## Data segment
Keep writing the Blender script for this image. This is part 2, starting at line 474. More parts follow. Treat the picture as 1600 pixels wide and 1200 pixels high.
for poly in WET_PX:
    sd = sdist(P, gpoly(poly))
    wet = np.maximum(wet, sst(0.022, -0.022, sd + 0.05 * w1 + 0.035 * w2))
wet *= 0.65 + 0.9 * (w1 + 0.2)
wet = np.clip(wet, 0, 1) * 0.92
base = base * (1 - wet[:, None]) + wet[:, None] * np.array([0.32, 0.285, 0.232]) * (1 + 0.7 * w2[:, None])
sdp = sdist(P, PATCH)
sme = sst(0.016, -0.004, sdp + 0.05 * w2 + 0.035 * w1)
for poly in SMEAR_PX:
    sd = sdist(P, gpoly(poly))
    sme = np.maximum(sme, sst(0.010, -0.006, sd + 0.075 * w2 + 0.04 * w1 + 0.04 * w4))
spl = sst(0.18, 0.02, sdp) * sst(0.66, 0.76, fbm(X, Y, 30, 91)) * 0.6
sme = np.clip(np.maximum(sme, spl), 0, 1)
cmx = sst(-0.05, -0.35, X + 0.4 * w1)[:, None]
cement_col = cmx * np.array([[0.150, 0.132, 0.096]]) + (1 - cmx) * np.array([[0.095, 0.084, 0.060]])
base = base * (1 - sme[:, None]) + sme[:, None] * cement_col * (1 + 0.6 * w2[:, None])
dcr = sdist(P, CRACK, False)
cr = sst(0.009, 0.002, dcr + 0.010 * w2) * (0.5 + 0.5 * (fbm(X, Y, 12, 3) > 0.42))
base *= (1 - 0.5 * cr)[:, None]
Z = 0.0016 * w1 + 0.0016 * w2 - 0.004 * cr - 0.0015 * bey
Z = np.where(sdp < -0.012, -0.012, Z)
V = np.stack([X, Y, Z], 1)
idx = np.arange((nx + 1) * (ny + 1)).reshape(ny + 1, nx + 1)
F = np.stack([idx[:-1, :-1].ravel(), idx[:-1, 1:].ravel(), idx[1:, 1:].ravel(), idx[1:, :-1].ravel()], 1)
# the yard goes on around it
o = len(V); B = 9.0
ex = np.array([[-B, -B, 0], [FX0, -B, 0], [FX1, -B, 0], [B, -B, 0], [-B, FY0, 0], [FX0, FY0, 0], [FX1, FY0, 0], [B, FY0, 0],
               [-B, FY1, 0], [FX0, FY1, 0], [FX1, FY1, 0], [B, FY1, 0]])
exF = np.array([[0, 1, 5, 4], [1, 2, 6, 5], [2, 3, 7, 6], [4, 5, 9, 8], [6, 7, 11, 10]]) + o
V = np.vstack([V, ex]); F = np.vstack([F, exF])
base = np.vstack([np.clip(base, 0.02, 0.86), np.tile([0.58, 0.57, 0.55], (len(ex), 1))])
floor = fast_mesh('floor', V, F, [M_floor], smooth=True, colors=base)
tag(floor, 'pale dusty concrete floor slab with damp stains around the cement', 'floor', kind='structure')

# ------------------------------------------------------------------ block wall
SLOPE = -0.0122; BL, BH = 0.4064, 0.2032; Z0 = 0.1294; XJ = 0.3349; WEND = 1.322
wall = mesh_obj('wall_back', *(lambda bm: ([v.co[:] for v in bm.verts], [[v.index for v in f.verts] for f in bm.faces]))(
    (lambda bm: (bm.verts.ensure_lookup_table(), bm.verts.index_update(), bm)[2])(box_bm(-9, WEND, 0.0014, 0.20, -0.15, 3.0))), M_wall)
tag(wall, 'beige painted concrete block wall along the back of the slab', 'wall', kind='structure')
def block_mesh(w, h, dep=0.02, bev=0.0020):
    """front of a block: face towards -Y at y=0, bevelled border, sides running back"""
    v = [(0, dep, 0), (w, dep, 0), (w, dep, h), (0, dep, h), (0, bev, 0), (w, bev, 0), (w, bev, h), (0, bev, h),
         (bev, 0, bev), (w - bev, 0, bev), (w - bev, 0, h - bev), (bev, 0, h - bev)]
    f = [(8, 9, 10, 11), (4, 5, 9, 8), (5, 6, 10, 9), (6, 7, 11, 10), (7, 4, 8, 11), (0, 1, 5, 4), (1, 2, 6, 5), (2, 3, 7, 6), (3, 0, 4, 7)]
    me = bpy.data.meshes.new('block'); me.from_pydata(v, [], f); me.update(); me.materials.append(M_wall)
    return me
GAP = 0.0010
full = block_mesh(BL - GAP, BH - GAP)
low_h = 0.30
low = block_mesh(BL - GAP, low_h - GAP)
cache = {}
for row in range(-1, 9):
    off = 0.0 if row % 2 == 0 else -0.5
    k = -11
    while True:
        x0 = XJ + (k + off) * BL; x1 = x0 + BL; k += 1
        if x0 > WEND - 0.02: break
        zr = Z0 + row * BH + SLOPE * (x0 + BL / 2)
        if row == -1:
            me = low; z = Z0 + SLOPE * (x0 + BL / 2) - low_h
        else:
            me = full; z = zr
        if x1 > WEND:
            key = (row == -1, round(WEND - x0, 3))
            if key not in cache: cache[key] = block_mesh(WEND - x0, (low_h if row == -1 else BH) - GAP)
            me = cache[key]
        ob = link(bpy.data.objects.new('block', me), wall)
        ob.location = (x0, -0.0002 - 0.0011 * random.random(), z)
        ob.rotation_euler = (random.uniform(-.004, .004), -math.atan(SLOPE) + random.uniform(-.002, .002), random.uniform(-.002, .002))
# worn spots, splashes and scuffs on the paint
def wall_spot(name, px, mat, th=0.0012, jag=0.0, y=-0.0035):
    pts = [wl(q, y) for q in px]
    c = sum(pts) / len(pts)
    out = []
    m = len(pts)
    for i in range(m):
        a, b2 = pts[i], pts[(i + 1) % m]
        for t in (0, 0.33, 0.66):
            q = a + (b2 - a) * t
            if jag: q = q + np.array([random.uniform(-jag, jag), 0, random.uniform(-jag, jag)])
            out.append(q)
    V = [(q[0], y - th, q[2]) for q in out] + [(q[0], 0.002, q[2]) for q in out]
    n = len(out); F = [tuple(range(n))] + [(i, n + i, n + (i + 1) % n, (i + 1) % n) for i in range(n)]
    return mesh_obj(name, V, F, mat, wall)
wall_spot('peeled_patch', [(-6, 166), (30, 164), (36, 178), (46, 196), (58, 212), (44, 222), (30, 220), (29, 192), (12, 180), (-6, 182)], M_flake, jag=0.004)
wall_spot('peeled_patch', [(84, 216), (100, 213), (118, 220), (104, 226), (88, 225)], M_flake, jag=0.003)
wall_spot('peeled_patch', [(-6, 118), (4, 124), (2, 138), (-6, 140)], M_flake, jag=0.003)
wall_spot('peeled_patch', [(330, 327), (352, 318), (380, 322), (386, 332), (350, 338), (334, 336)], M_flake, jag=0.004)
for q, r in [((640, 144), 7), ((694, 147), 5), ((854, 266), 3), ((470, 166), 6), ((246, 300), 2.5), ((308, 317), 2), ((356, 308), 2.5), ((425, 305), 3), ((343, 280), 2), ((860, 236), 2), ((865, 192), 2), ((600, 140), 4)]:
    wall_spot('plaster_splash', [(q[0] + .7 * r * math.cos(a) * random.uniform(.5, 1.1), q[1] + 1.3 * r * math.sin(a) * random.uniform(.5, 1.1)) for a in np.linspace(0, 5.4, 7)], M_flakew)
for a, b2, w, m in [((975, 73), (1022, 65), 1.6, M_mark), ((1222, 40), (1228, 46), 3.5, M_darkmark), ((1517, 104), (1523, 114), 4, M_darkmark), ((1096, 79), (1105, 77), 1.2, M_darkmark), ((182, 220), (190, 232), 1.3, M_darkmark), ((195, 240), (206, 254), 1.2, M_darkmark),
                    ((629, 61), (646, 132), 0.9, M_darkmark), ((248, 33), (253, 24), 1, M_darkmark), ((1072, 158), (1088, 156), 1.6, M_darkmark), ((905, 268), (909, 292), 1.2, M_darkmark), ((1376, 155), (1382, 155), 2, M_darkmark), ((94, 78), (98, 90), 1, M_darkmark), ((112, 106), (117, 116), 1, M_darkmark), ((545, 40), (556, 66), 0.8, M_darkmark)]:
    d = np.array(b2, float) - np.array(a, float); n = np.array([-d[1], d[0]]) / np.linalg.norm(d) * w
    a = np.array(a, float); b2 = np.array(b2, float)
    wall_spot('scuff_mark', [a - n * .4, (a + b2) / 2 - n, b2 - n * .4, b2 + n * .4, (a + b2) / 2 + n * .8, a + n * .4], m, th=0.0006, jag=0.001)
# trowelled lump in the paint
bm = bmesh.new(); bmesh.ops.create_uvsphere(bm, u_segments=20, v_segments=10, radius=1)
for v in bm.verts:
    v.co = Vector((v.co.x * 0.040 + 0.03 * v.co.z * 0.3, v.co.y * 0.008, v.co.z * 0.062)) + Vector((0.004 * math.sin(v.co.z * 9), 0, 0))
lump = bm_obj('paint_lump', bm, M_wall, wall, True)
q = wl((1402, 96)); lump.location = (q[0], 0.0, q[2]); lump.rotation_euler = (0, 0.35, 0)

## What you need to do
Give again only the lines that run from the line with "[M_floor], smooth=True, colors=base)" to the line with "tag(floor, 'pale dusty". Include both of those lines exactly as written.

## Answer to this task
floor = fast_mesh('floor', V, F, [M_floor], smooth=True, colors=base)
tag(floor, 'pale dusty concrete floor slab with damp stains around the cement', 'floor', kind='structure')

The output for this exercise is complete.